Jesus taught His disciples to pray in a manner that we seldom hear today. He taught them to first seek God, then His kingdom, and then to bring our needs to Him. Most people pray in just the opposite way. We ask God to meet our needs. We then pray for others. And if we have any time left, we give Him thanks and place our focus on Him. But praying like Jesus taught was different.
After we have sought His face, we then pray for others. Then we bring our needs to God. Jesus taught us to bring our most basic needs to the throne of God first – to ask Him for our daily bread. But then, He taught us to bring our deepest needs to Him. And what is the deepest need in our lives?
Forgiveness. There’s no deeper need in the human heart. That’s why Jesus taught His disciples to pray, “Forgive us our debts, as we also have forgiven our debtors” (Matt. 6:12 NIV). We need to be forgiven, and we need to forgive others. The two are intricately tied together.
Prayer is basically a response to the character and nature of God. And what is the nature of God? He’s holy. Absolute purity. There’s no blemish in Him.
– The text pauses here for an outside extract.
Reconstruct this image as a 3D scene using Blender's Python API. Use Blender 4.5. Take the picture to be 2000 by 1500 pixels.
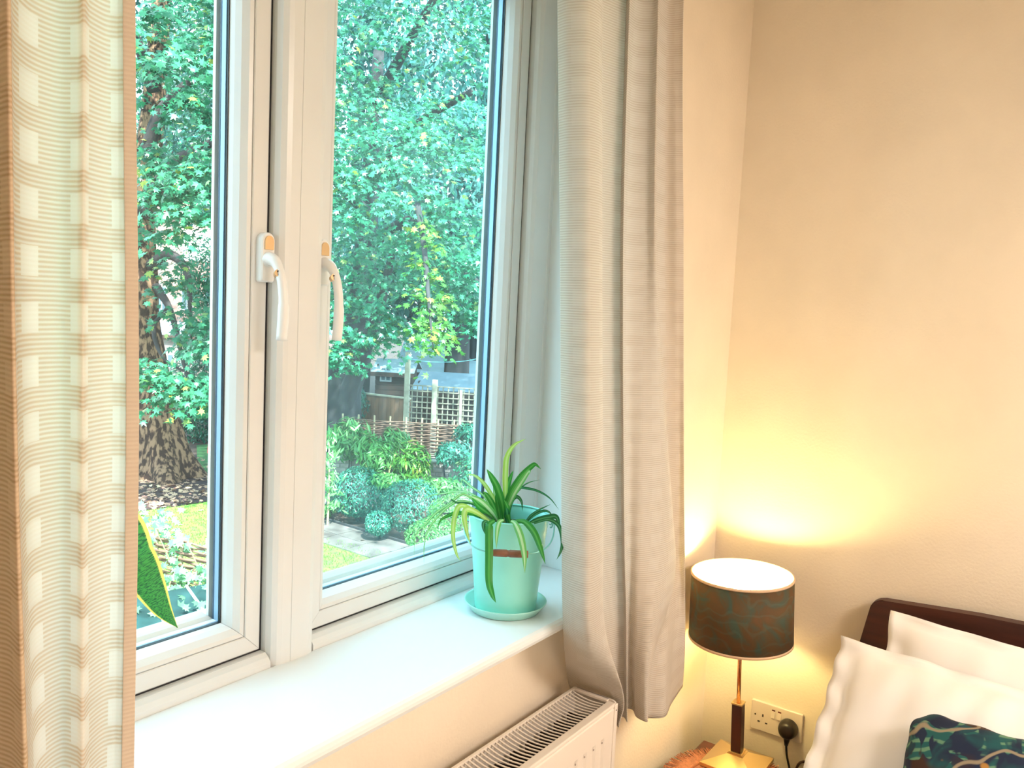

He is complete perfection. He’s in a category all His own. He’s set apart from all other creation. For He’s the Creator. It’s only when we see God in this manner that we see ourselves and the deep need in our lives to be forgiven and to forgive.
Study the lives of the great men and women of God. They all came to know God in His holiness. The power of God in their lives was the fruit of the sweet aroma of God’s holiness in their hearts. Before Moses saw signs, wonders and miracles, he had to take the shoes off his feet because he was standing on holy ground. The reason the ground was holy – God was present.
Before Joshua made his great conquests, God opened his mind and heart to His holiness. Throughout the ages it’s been the same story. Men and women met a holy God, and they were never the same. Isaiah heard the angels crying, “Holy, holy, holy, is the LORD of hosts: the whole earth is full of His glory” (Is. 6:3 KJV). He could have no other response but to say, “Woe is me! for I am undone; because I am a man of unclean lips, and I dwell in the midst of a people of unclean lips: for mine eyes have seen the King, the LORD of hosts” (v.5).
We live in an age of shallow confession because we’ve lost sight of a holy God. When we see Him in His holiness, we will cry with Isaiah, Paul, Moses, and other men and women of God, “Oh God, forgive me of my sins, of my transgressions. Have mercy on me. I’m so unlike You.” Such confession is the deepest need of our hearts. Only Jesus can meet that need.